The point was simply that the original comment I was replying to claiming that this made it easy to replace archive.org was really only relevant to one fraction of what an archiving project would involve. If IA is going strong on their side, it's not clear why this project would get traction.

> > > That's an interesting theory but do we have any evidence suggesting that it's likely? In particular, SETI@home / folding@home did not involve either substantial resource commitments or potential legal problems, both of which would be a concern for a web archiving project.

> But this isn't a concern of a web archiving project any more if content-based addressing becomes the standard, because pervasive caching is built into the protocol itself. Publishing anything on such a network means you are already giving up some control you would otherwise have in where this content will be served from, how it's cached, how long it lasts, etc.

That's a separate problem: the two which I described are covering the commitment of storage, which is unlike the distribution computing projects in that it's only valuable if they do so for more than a short period of time, and the legal consideration. If you run SETI@Home you aren't going to get a legal threat or FBI agent inquiring why your IP address was serving content which you don't have rights to or isn't legal where you live.

> The same logic applies here, but the failure rate would likely have to be jacked up.

Yes, that's the point: running a service like this on a voluntary basis requires significantly more redundancy because you're getting fewer resources per node, have a higher risk of downtime or permanent loss of a node, and replication times are significantly greater. Yes, all of those are problems which can be addressed with careful engineering but I think they're also a good explanation for why P2P tools have been far less compelling in practice than many of us hoped. Trying to get volunteers to host things which don't personally and directly benefit them seems like more than a minor challenge unless the content is innocuous and relatively small.

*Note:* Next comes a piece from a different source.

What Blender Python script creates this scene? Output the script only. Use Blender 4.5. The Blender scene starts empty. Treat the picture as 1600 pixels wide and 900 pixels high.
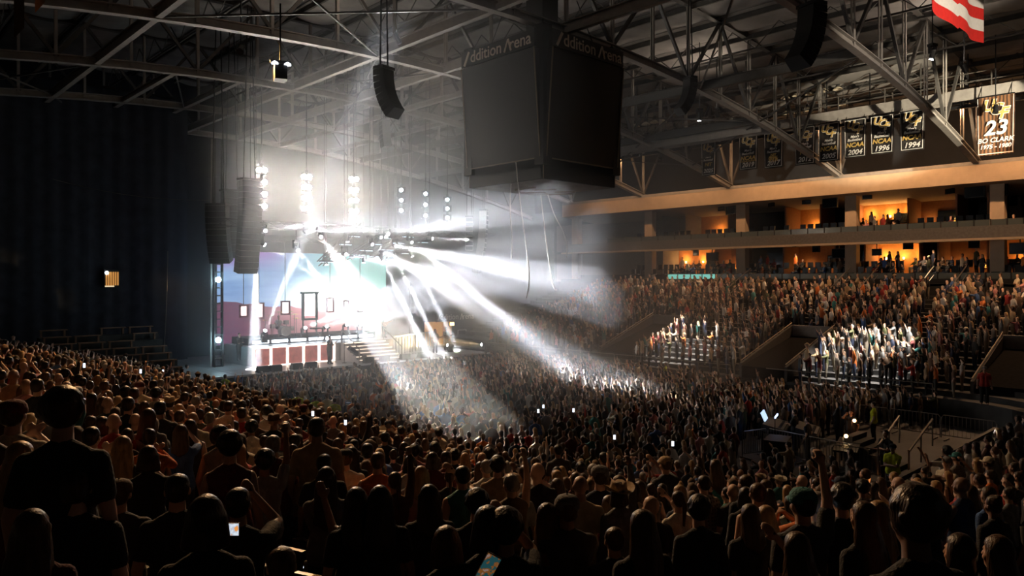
import bpy, bmesh, math, random
import numpy as np
from mathutils import Vector, Matrix, noise
random.seed(7); rng = np.random.default_rng(11)
PI = math.pi
scene = bpy.context.scene
COL = scene.collection
# ---------------------------------------------------------------- camera
F = 1150.0; YAW = math.radians(43.5); HOR = 436.0; CAMZ = 7.1
FWD = Vector((math.sin(YAW), math.cos(YAW), 0)); RGT = Vector((math.cos(YAW), -math.sin(YAW), 0))
cam_d = bpy.data.cameras.new('camera'); cam = bpy.data.objects.new('camera', cam_d); COL.objects.link(cam)
cam.location = (0, 0, CAMZ); cam.rotation_euler = (PI/2, 0, -YAW)
cam_d.sensor_width = 36; cam_d.lens = F/1600*36; cam_d.shift_y = -(450-HOR)/1600; cam_d.clip_end = 300; cam_d.clip_start = 0.05
scene.camera = cam
# ---------------------------------------------------------------- world and exposure
world = bpy.data.worlds.new('world'); scene.world = world; world.use_nodes = True
world.node_tree.nodes['Background'].inputs[0].default_value = (0.02, 0.025, 0.04, 1)
world.node_tree.nodes['Background'].inputs[1].default_value = 0.02
scene.view_settings.view_transform = 'Standard'; scene.view_settings.look = 'None'
scene.view_settings.exposure = 0.0; scene.view_settings.gamma = 1; scene.view_settings.use_curve_mapping = False
cy = scene.cycles
cy.max_bounces = 4; cy.diffuse_bounces = 2; cy.glossy_bounces = 1; cy.transmission_bounces = 2; cy.transparent_max_bounces = 6
cy.volume_bounces = 0; cy.sample_clamp_indirect = 2.0; cy.sample_clamp_direct = 0; cy.use_light_tree = True
cy.caustics_reflective = False; cy.caustics_refractive = False

PW_BEAM, PW_BLIND, PW_HOUSE, HAZE = 330000, 1400, 40000, .018
PW_UP_FILL = 850
PW_FASCIA_FILL, PW_SIDE_FILL, PW_FAR_FILL = 620, 9500, 5000
# ---------------------------------------------------------------- pixel -> world helpers
def wpt(px, py, d):
    p = FWD*d + RGT*((px-800)/F*d); return Vector((p.x, p.y, CAMZ-(py-HOR)/F*d))
def ang(px): return YAW + math.atan((px-800)/F)
def Y_on_X(px, X): return X/math.tan(ang(px))
def X_on_Y(px, Y): return Y*math.tan(ang(px))
def dep(x, y): return x*FWD.x + y*FWD.y
def on_X(px, py, X):
    Y = Y_on_X(px, X); return Vector((X, Y, CAMZ-(py-HOR)/F*dep(X, Y)))
def on_Y(px, py, Y):
    X = X_on_Y(px, Y); return Vector((X, Y, CAMZ-(py-HOR)/F*dep(X, Y)))
def on_Z(px, py, z): return wpt(px, py, (CAMZ-z)*F/(py-HOR))
def proj(x, y, z):
    d = dep(x, y); r = x*RGT.x + y*RGT.y
    return 800+F*r/d, HOR+(CAMZ-z)*F/d, d

# ---------------------------------------------------------------- materials
MATS = {}
def mat(name, col=(.5,.5,.5), rough=.6, metal=0, emit=0, ecol=None, var=0.15, scale=6, bump=0.0, bscale=40, spec=.5, coat=0):
    if name in MATS: return MATS[name]
    m = bpy.data.materials.new(name); m.use_nodes = True; nt = m.node_tree; b = nt.nodes['Principled BSDF']
    b.inputs['Roughness'].default_value = rough; b.inputs['Metallic'].default_value = metal
    b.inputs['Specular IOR Level'].default_value = spec
    c = (*col, 1)
    if var > 0:
        tc = nt.nodes.new('ShaderNodeTexCoord'); n = nt.nodes.new('ShaderNodeTexNoise'); n.inputs['Scale'].default_value = scale
        n.inputs['Detail'].default_value = 3
        r = nt.nodes.new('ShaderNodeValToRGB')
        r.color_ramp.elements[0].position = .3; r.color_ramp.elements[1].position = .7
        r.color_ramp.elements[0].color = tuple(x*(1-var) for x in col)+(1,)
        r.color_ramp.elements[1].color = tuple(min(1, x*(1+var)) for x in col)+(1,)
        nt.links.new(tc.outputs['Object'], n.inputs['Vector']); nt.links.new(n.outputs['Fac'], r.inputs[0]); nt.links.new(r.outputs[0], b.inputs['Base Color'])
        if bump > 0:
            n2 = nt.nodes.new('ShaderNodeTexNoise'); n2.inputs['Scale'].default_value = bscale
            bp = nt.nodes.new('ShaderNodeBump'); bp.inputs['Strength'].default_value = bump; bp.inputs['Distance'].default_value = .02
            nt.links.new(tc.outputs['Object'], n2.inputs['Vector']); nt.links.new(n2.outputs['Fac'], bp.inputs['Height']); nt.links.new(bp.outputs[0], b.inputs['Normal'])
    else: b.inputs['Base Color'].default_value = c
    if emit:
        b.inputs['Emission Color'].default_value = (*(ecol or col), 1); b.inputs['Emission Strength'].default_value = emit
    MATS[name] = m; return m

# ---------------------------------------------------------------- mesh helpers
class MB:
    def __init__(s): s.v = []; s.f = []; s.m = []
    def add(s, vs, fs, mi=0):
        o = len(s.v); s.v += [tuple(v) for v in vs]; s.f += [tuple(i+o for i in f) for f in fs]; s.m += [mi]*len(fs); return s
    def box(s, lo, hi, mi=0):
        x0,y0,z0 = lo; x1,y1,z1 = hi
        return s.add([(x0,y0,z0),(x1,y0,z0),(x1,y1,z0),(x0,y1,z0),(x0,y0,z1),(x1,y0,z1),(x1,y1,z1),(x0,y1,z1)],
              [(0,3,2,1),(4,5,6,7),(0,1,5,4),(1,2,6,5),(2,3,7,6),(3,0,4,7)], mi)
    def bar(s, a, b, w, h=None, mi=0, up=None):
        a = Vector(a); b = Vector(b); h = h or w; d = (b-a).normalized()
        u = Vector(up) if up else (Vector((0,0,1)) if abs(d.z) < .95 else Vector((1,0,0)))
        r = d.cross(u).normalized(); u = r.cross(d)
        vs = [p + r*i*w/2 + u*j*h/2 for p in (a, b) for i, j in ((-1,-1),(1,-1),(1,1),(-1,1))]
        return s.add(vs, [(0,1,2,3),(7,6,5,4),(0,4,5,1),(1,5,6,2),(2,6,7,3),(3,7,4,0)], mi)
    def tube(s, pts, r, n=6, mi=0, caps=True):
        pts = [Vector(p) for p in pts]; k = len(pts); rs = r if isinstance(r, (list, tuple)) else [r]*k; vs = []
        for i, p in enumerate(pts):
            d = (pts[min(i+1,k-1)]-pts[max(i-1,0)]).normalized()
            u = Vector((0,0,1)) if abs(d.z) < .9 else Vector((1,0,0))
            a = d.cross(u).normalized(); b = a.cross(d)
            vs += [p + (a*math.cos(2*PI*j/n)+b*math.sin(2*PI*j/n))*rs[i] for j in range(n)]
        fs = [(i*n+j, i*n+(j+1)%n, (i+1)*n+(j+1)%n, (i+1)*n+j) for i in range(k-1) for j in range(n)]
        if caps: fs += [tuple(range(n-1,-1,-1)), tuple((k-1)*n+j for j in range(n))]
        return s.add(vs, fs, mi)
    def lathe(s, prof, c=(0,0,0), n=16, mi=0, axis='z'):
        vs = []
        for r, z in prof:
            for j in range(n):
                x, y = r*math.cos(2*PI*j/n), r*math.sin(2*PI*j/n)
                p = (x,y,z) if axis == 'z' else ((x,z,y) if axis == 'y' else (z,x,y))
                vs.append((p[0]+c[0], p[1]+c[1], p[2]+c[2]))
        k = len(prof)
        fs = [(i*n+j, i*n+(j+1)%n, (i+1)*n+(j+1)%n, (i+1)*n+j) for i in range(k-1) for j in range(n)]
        fs += [tuple(range(n-1,-1,-1)), tuple((k-1)*n+j for j in range(n))]
        return s.add(vs, fs, mi)
    def ell(s, c, r, n=12, k=8, mi=0):
        vs = [(c[0], c[1], c[2]-r[2])]
        for i in range(1, k):
            t = -PI/2+PI*i/k
            vs += [(c[0]+r[0]*math.cos(t)*math.cos(2*PI*j/n), c[1]+r[1]*math.cos(t)*math.sin(2*PI*j/n), c[2]+r[2]*math.sin(t)) for j in range(n)]
        vs.append((c[0], c[1], c[2]+r[2])); L = len(vs)-1
        fs = [(0, 1+(j+1)%n, 1+j) for j in range(n)]
        fs += [(1+i*n+j, 1+i*n+(j+1)%n, 1+(i+1)*n+(j+1)%n, 1+(i+1)*n+j) for i in range(k-2) for j in range(n)]
        fs += [(L, 1+(k-2)*n+j, 1+(k-2)*n+(j+1)%n) for j in range(n)]
        return s.add(vs, fs, mi)
    def cap(s, a, ra, b, rb, n=10, mi=0):
        a = Vector(a); b = Vector(b); s.ell(a, (ra,)*3, n, 6, mi); s.ell(b, (rb,)*3, n, 6, mi)
        if (b-a).length > 1e-4: s.tube([a, b], [ra, rb], n, mi)
        return s
    def mesh(s, name, mats=(), smooth=False):
        me = bpy.data.meshes.new(name); me.from_pydata(s.v, [], s.f)
        for m in (mats if isinstance(mats, (list, tuple)) else [mats]): me.materials.append(m)
        if any(s.m): me.polygons.foreach_set('material_index', s.m)
        if smooth: me.polygons.foreach_set('use_smooth', [True]*len(me.polygons))
        me.update(); return me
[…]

> Whether there would be performance problems isn't clear. Content-based addressing is already fairly slow (at this time), but once content is resolved, fragments of content can be delivered from multiple sources concurrently, and from more spatially close sources. Higher latency, but more parallelism.

The problem is bootstrapping: until you get a lot of people those assumptions won't be true and a worse experience is one of the major impediments to getting more people. In the case of something like web archiving where the hardest part is crawling, which this doesn't help with at all, and there's a popular service which is generally well-liked it seems like have a detailed plan for that is the most important part.